I hate days that start out like this. Everything was normal. I got up on time even early and things were chugging along perfectly. Kids were dressed and ready without any antics. GREAT I think then BAM, Brooke who just turned 5 starts to talk back. I cannot stand a mouthy kid so I sternly tell her to stop it, she does it again a couple minutes later. I then take her face in my hand and sternly tell her that she is about to be in BIG trouble. She starts to cry. ACK! I get her to stop crying and then she wants to tell me something about school but starts crying again which breaks my heart. After calming her down she says that she always loses at matching games , never does she get any points. Man I hate for my kids to be upset like that it just breaks my heart.

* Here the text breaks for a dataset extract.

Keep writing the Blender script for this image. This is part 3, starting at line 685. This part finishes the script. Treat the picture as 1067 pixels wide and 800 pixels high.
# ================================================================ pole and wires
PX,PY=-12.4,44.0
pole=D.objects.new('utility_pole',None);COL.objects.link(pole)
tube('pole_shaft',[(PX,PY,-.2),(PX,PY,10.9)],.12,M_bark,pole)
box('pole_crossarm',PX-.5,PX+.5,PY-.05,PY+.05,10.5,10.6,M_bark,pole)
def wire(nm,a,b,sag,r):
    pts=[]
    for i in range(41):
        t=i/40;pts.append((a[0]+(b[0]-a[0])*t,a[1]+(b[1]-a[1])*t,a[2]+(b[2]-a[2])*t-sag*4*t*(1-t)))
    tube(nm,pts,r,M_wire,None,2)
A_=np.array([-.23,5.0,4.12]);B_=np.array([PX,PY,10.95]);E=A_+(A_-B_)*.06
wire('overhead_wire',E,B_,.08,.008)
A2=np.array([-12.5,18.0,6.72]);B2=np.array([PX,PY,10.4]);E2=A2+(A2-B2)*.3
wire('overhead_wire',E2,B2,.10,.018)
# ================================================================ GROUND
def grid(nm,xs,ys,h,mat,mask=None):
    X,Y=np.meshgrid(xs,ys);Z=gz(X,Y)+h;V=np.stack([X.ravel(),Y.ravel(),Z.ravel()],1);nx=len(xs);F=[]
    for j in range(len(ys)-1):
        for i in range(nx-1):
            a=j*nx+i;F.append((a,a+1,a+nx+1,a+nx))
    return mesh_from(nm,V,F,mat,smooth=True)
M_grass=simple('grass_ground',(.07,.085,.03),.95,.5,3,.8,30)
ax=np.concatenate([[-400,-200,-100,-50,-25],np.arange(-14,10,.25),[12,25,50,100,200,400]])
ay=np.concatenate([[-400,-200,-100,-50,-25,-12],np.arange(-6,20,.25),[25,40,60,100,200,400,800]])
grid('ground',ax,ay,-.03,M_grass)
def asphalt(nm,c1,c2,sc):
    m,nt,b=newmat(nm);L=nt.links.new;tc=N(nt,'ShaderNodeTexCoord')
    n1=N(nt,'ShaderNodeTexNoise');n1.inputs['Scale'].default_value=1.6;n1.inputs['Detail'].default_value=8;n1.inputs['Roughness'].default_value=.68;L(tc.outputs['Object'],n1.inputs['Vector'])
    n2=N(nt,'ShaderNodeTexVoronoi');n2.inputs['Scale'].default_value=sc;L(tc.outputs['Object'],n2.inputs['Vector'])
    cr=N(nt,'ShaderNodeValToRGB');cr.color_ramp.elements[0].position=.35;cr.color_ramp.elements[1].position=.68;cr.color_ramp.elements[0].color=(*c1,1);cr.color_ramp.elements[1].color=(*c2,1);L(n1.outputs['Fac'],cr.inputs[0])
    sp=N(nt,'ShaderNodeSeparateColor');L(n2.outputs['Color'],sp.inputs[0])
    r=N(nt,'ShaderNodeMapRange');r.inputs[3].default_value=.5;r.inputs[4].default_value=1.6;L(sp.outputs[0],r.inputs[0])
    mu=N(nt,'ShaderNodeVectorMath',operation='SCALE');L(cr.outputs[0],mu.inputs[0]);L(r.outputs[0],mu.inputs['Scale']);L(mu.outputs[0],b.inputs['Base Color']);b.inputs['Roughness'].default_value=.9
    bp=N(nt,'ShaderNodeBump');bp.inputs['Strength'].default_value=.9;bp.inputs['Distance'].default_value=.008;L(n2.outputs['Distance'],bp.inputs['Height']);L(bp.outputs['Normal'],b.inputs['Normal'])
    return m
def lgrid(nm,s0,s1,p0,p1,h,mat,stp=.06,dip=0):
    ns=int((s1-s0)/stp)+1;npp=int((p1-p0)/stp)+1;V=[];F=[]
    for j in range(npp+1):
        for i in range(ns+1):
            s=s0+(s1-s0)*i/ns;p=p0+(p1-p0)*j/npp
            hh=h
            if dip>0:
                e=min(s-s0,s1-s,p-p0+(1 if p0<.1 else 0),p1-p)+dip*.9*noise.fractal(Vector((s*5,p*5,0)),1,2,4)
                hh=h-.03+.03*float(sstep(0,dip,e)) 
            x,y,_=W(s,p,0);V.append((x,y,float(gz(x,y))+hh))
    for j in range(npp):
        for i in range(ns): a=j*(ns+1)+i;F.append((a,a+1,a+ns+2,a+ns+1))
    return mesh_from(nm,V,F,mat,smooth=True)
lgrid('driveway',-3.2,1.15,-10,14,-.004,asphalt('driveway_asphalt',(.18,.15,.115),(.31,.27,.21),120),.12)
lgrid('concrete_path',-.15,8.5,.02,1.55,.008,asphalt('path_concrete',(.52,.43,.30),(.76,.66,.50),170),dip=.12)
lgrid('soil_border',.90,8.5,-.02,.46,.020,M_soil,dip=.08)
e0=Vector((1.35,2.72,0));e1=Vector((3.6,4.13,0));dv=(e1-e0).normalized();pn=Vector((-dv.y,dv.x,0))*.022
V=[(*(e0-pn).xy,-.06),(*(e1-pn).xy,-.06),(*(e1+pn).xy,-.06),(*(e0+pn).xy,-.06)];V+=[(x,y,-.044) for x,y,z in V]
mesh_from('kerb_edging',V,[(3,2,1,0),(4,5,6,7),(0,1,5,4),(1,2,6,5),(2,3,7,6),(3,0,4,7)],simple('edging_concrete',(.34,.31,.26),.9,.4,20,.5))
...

So I go in search of our cards for matching games, can't find them. I'm ticked because my husband had them out over the holidays but never puts things up. I finally find some new cards and get them out. I lay them out for her and start her on the *game*. Well she's lousy at it because she doesn't concentrate and doesn't place the card in the right spot. I get irritated, then yell which makes me feel like crap AGAIN. UGH.... so I feel like I'm the worst mom ever today. I suck!
The drive to work was filled with idiots that I have NO clue how they ever managed to get a drivers licence. Today was one of those days it's a good thing I don't own a gun otherwise I'd be in jail.